One of the frequently recurring voices is that of Donna Haraway, a pioneer in modern day feminism. In her conversations with the visitor, she often refers to information which can be found in books in the small library located beneath the screens of the video installation. Here, books from Emilia Roig and Françoise Vergès among others can be found. All books that are part of this installation have in common that they analyze and delve into themes such as gender (identity), colonialism, and feminism.
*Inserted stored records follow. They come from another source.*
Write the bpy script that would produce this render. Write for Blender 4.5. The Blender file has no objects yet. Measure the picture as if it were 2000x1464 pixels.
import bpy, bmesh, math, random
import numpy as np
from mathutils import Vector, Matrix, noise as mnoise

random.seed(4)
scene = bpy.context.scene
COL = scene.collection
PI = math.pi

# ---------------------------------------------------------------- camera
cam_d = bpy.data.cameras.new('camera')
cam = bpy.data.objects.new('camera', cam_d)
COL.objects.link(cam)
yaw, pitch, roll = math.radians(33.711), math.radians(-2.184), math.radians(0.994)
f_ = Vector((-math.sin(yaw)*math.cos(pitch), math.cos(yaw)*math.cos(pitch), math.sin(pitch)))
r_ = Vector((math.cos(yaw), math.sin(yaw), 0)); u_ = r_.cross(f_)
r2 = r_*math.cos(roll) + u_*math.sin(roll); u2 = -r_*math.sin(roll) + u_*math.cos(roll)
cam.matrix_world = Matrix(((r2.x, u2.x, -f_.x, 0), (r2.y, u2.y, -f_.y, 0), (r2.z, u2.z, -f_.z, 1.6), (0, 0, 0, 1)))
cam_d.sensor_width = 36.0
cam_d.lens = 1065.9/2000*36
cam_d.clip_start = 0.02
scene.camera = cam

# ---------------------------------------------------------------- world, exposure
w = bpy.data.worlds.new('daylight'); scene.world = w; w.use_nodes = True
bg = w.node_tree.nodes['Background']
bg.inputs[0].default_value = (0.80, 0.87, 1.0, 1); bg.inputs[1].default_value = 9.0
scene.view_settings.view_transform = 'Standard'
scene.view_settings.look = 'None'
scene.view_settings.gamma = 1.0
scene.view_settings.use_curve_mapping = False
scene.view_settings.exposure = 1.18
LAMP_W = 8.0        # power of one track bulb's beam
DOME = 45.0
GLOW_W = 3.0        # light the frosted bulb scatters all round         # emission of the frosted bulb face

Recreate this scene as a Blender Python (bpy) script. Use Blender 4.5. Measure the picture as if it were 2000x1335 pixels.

Donna Haraway (Denver, 1944) is a feminist scholar and cultural critic best known for her contributions to the fields of science and technology studies, feminist theory, and animal studies. She is best known for her seminal essay “A Cyborg Manifesto: Science, Technology, and Socialist-Feminism in the Late Twentieth Century” (1985), which provides a new way of thinking about the relationships between humans, technology, and nature. This essay is considered a cornerstone of feminist theory, and has a significant impact on the understanding of gender, identity, and technology.

#SOPHYGRAY, A feminist voice chat bot, is one of the biggest and yet ongoing projects of Nadja Verena Marcin. It’ll be exhibited at IMPAKT as part of In Touch, an exhibition about connection in the age of digital humanity. In Touch contains work of four interdisciplinary artists, and is curated by Daniela Tenenbaum. It’ll be on view until May 19th.